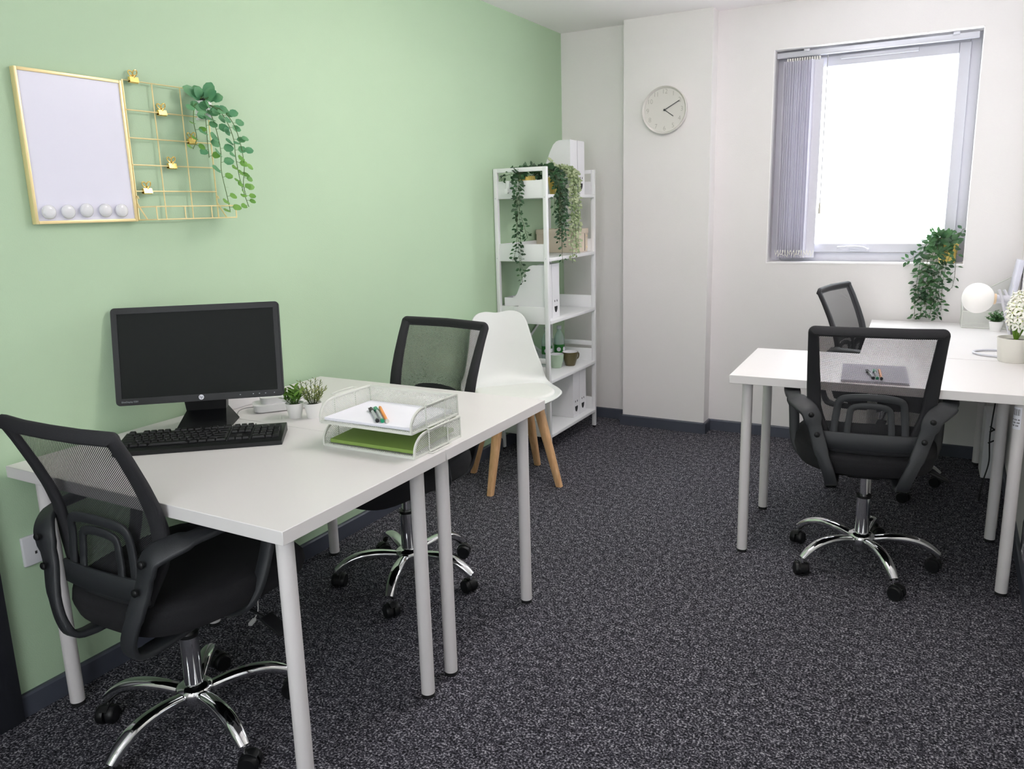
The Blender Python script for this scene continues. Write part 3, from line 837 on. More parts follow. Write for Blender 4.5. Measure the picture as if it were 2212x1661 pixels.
bottle('clear water bottle with green label, behind the sage mug and upright', (.085, 3.085, .4265))

# ================================================================== WALL BOARD + WIRE GRID
wb = thing('whiteboard', 'small whiteboard in a brass frame on the green wall', 'whiteboard', (0, .180, 1.348))
BW, BHt = .306, .404
m = MB()
def fr(m, w, x0, x1):
    m.b2((x0, 0, 0), (x1, w, BHt), .0015); m.b2((x0, BW - w, 0), (x1, BW, BHt), .0015)
    m.b2((x0, w, 0), (x1, BW - w, w), .0015); m.b2((x0, w, BHt - w), (x1, BW - w, BHt), .0015)
fr(m, .0085, .001, .020); m.build('frame', 'brass', wb)
MB().b2((.004, .008, .008), (.0155, BW - .008, BHt - .008)).build('writing_surface', 'board', wb, flat=True)
nm = ['leftmost round white magnet in the row along the whiteboard bottom', 'second round white magnet from the left on the whiteboard', 'middle round white magnet in the row on the whiteboard', 'fourth round white magnet from the left on the whiteboard', 'rightmost round white magnet, next to the wire grid']
for k, (y, z) in enumerate(((.218, 1.380), (.272, 1.380), (.326, 1.383), (.383, 1.382), (.434, 1.381))):
    m = MB().lathe([(0, 0), (.017, 0), (.0195, .003), (.0195, .007), (.016, .011), (.008, .0128), (0, .0132)], n=32, R=Matrix(((0, 0, 1), (1, 0, 0), (0, 1, 0))))
    o = m.build('magnet', 'magnet', None, 60); o.location = (.0158, y, z); tag(o, nm[k], 'magnet', 'round magnets on the whiteboard')
wg = thing('wire_grid', 'brass wire grid organiser with a small basket, hung beside the whiteboard', 'wall organiser', (.014, .492, 1.352))
r_ = .0019; GW, GH = .298, .404
rows = (.0, .085, .162, .240, .320, .403)
m = MB().tube([(0, 0, 0), (0, GW, 0), (0, GW, GH), (0, 0, GH)], .0028, 8, True); m.build('outer_frame', 'brass', wg)
for z in rows[1:-1]: MB().cyl((.003, 0, z), (.003, GW, z), r_, None, 8).build('wire', 'brass', wg)
for y in (.098, .198): MB().cyl((-.001, y, 0), (-.001, y, GH), r_, None, 8).build('wire', 'brass', wg)
m = MB()
TD = .086
m.tube([(.003, 0, .038), (TD, 0, .038), (TD, GW, .038), (.003, GW, .038)], r_, 8)
m.tube([(.003, 0, .0), (TD, 0, .0), (TD, GW, .0), (.003, GW, .0)], r_, 8)
for y in (0, .10, .20, GW): m.cyl((TD, y, 0), (TD, y, .038), r_, None, 8)
for y in (0, GW):
    m.tube(smooth([(.040, y, 0), (.004, y, .045), (-.001, y, .062), (.006, y, .070), (.010, y, .062)], 5), r_ * 1.1, 8)
for y in (.05, .10, .15, .20, .25): m.cyl((.0, y, 0), (TD, y, 0), r_ * .9, None, 8)
m.build('basket', 'brass', wg)
cl = ['gold binder clip on the top wire of the brass grid', 'gold binder clip on the second wire of the brass grid', 'gold binder clip on the third wire, beside the hanging plant', 'gold binder clip on the fourth wire of the brass grid', 'gold binder clip on the lowest inner wire of the brass grid']
def clip(lb, y, z):
    t = thing('bulldog_clip', lb, 'clip', (.017, y, z), 0, 'gold clips on the wire grid'); t.scale = (1.25, 1.25, 1.25)
    m = MB().prism([(-.006, -.008), (.006, -.008), (.003, .004), (-.003, .004)], lambda u, v, h: (u, h, v), -.0115, .0115); m.cyl((0, -.0115, -.007), (0, .0115, -.007), .0033, None, 8); m.build('jaw', 'gold', t)
    for sg in (-1, 1):
        ring = [(sg * .004 + .003 * sg * math.sin(a) , .0055 * math.cos(a) + sg * .003, .013 + .0065 * math.sin(a)) for a in [2 * PI * k / 12 for k in range(12)]]
        MB().tube(ring, .0014, 6, True).cyl((sg * .002, 0, .002), (sg * .004, sg * .003, .008), .0022, None, 6).build('lever', 'gold', t)
for lb, (y, z) in zip(cl, ((.527, 1.762), (.612, 1.676), (.712, 1.597), (.627, 1.518), (.529, 1.441))): clip(lb, y, z)

# ================================================================== PLANTS
def strand(path, nl, L, W, mb, kind, rnd, up_=Vector((1, 0, 0)), spread=1.0, stem=None, sr=.001, start=.05, shrink=.35, pet=.010, jit=.5):
    P = smooth(path, 8)
    if stem is not None: stem.tube(P, sr, 5)
    n = len(P)
    for k in range(nl):
        f = start + (1 - start) * k / max(1, nl - 1); i = min(n - 2, int(f * (n - 1))); p = P[i]; t = (P[i + 1] - P[i]).normalized()
        sd = t.cross(up_).normalized() * (1 if k % 2 else -1)
        d = (sd * spread + t * .45 + Vector((rnd.uniform(-jit, jit), rnd.uniform(-jit, jit), rnd.uniform(-jit, jit)))).normalized()
        s_ = (1 - shrink * f) * rnd.uniform(.8, 1.15)
        q = p + d * pet
        if stem is not None and pet > .004: stem.tube([p, q], sr * .7, 4)
        nn = up_ + Vector((rnd.uniform(-.6, .6), rnd.uniform(-.6, .6), rnd.uniform(-.2, .8)))
        mb.leaf(q, d, nn, L * s_, W * s_, kind, rnd.uniform(.05, .35), rnd.uniform(0, .35))

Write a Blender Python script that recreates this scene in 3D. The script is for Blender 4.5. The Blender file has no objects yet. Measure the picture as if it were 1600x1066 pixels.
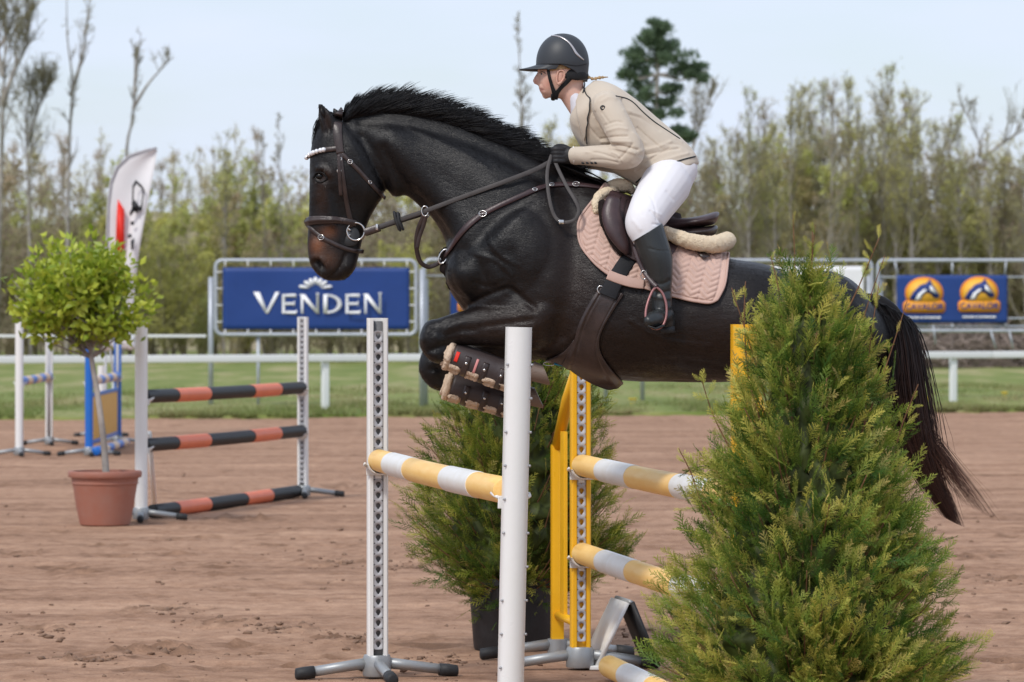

| To do |
Without the pictures, repeat all the records word for word.

| Completed task |
The Blender Python script for this scene continues. Write part 3, from line 837 on. More parts follow. Write for Blender 4.5. Measure the picture as if it were 2212x1661 pixels.
bottle('clear water bottle with green label, behind the sage mug and upright', (.085, 3.085, .4265))

# ================================================================== WALL BOARD + WIRE GRID
wb = thing('whiteboard', 'small whiteboard in a brass frame on the green wall', 'whiteboard', (0, .180, 1.348))
BW, BHt = .306, .404
m = MB()
def fr(m, w, x0, x1):
    m.b2((x0, 0, 0), (x1, w, BHt), .0015); m.b2((x0, BW - w, 0), (x1, BW, BHt), .0015)
    m.b2((x0, w, 0), (x1, BW - w, w), .0015); m.b2((x0, w, BHt - w), (x1, BW - w, BHt), .0015)
fr(m, .0085, .001, .020); m.build('frame', 'brass', wb)
MB().b2((.004, .008, .008), (.0155, BW - .008, BHt - .008)).build('writing_surface', 'board', wb, flat=True)
nm = ['leftmost round white magnet in the row along the whiteboard bottom', 'second round white magnet from the left on the whiteboard', 'middle round white magnet in the row on the whiteboard', 'fourth round white magnet from the left on the whiteboard', 'rightmost round white magnet, next to the wire grid']
for k, (y, z) in enumerate(((.218, 1.380), (.272, 1.380), (.326, 1.383), (.383, 1.382), (.434, 1.381))):
    m = MB().lathe([(0, 0), (.017, 0), (.0195, .003), (.0195, .007), (.016, .011), (.008, .0128), (0, .0132)], n=32, R=Matrix(((0, 0, 1), (1, 0, 0), (0, 1, 0))))
    o = m.build('magnet', 'magnet', None, 60); o.location = (.0158, y, z); tag(o, nm[k], 'magnet', 'round magnets on the whiteboard')
wg = thing('wire_grid', 'brass wire grid organiser with a small basket, hung beside the whiteboard', 'wall organiser', (.014, .492, 1.352))
r_ = .0019; GW, GH = .298, .404
rows = (.0, .085, .162, .240, .320, .403)
m = MB().tube([(0, 0, 0), (0, GW, 0), (0, GW, GH), (0, 0, GH)], .0028, 8, True); m.build('outer_frame', 'brass', wg)
for z in rows[1:-1]: MB().cyl((.003, 0, z), (.003, GW, z), r_, None, 8).build('wire', 'brass', wg)
for y in (.098, .198): MB().cyl((-.001, y, 0), (-.001, y, GH), r_, None, 8).build('wire', 'brass', wg)
m = MB()
TD = .086
m.tube([(.003, 0, .038), (TD, 0, .038), (TD, GW, .038), (.003, GW, .038)], r_, 8)
m.tube([(.003, 0, .0), (TD, 0, .0), (TD, GW, .0), (.003, GW, .0)], r_, 8)
for y in (0, .10, .20, GW): m.cyl((TD, y, 0), (TD, y, .038), r_, None, 8)
for y in (0, GW):
    m.tube(smooth([(.040, y, 0), (.004, y, .045), (-.001, y, .062), (.006, y, .070), (.010, y, .062)], 5), r_ * 1.1, 8)
for y in (.05, .10, .15, .20, .25): m.cyl((.0, y, 0), (TD, y, 0), r_ * .9, None, 8)
m.build('basket', 'brass', wg)
cl = ['gold binder clip on the top wire of the brass grid', 'gold binder clip on the second wire of the brass grid', 'gold binder clip on the third wire, beside the hanging plant', 'gold binder clip on the fourth wire of the brass grid', 'gold binder clip on the lowest inner wire of the brass grid']
def clip(lb, y, z):
    t = thing('bulldog_clip', lb, 'clip', (.017, y, z), 0, 'gold clips on the wire grid'); t.scale = (1.25, 1.25, 1.25)
    m = MB().prism([(-.006, -.008), (.006, -.008), (.003, .004), (-.003, .004)], lambda u, v, h: (u, h, v), -.0115, .0115); m.cyl((0, -.0115, -.007), (0, .0115, -.007), .0033, None, 8); m.build('jaw', 'gold', t)
    for sg in (-1, 1):
        ring = [(sg * .004 + .003 * sg * math.sin(a) , .0055 * math.cos(a) + sg * .003, .013 + .0065 * math.sin(a)) for a in [2 * PI * k / 12 for k in range(12)]]
        MB().tube(ring, .0014, 6, True).cyl((sg * .002, 0, .002), (sg * .004, sg * .003, .008), .0022, None, 6).build('lever', 'gold', t)
for lb, (y, z) in zip(cl, ((.527, 1.762), (.612, 1.676), (.712, 1.597), (.627, 1.518), (.529, 1.441))): clip(lb, y, z)

# ================================================================== PLANTS
def strand(path, nl, L, W, mb, kind, rnd, up_=Vector((1, 0, 0)), spread=1.0, stem=None, sr=.001, start=.05, shrink=.35, pet=.010, jit=.5):
    P = smooth(path, 8)
    if stem is not None: stem.tube(P, sr, 5)
    n = len(P)
    for k in range(nl):
        f = start + (1 - start) * k / max(1, nl - 1); i = min(n - 2, int(f * (n - 1))); p = P[i]; t = (P[i + 1] - P[i]).normalized()
        sd = t.cross(up_).normalized() * (1 if k % 2 else -1)
        d = (sd * spread + t * .45 + Vector((rnd.uniform(-jit, jit), rnd.uniform(-jit, jit), rnd.uniform(-jit, jit)))).normalized()
        s_ = (1 - shrink * f) * rnd.uniform(.8, 1.15)
        q = p + d * pet
        if stem is not None and pet > .004: stem.tube([p, q], sr * .7, 4)
        nn = up_ + Vector((rnd.uniform(-.6, .6), rnd.uniform(-.6, .6), rnd.uniform(-.2, .8)))
        mb.leaf(q, d, nn, L * s_, W * s_, kind, rnd.uniform(.05, .35), rnd.uniform(0, .35))

Write a Blender Python script that recreates this scene in 3D. The script is for Blender 4.5. The Blender file has no objects yet. Measure the picture as if it were 1600x1066 pixels.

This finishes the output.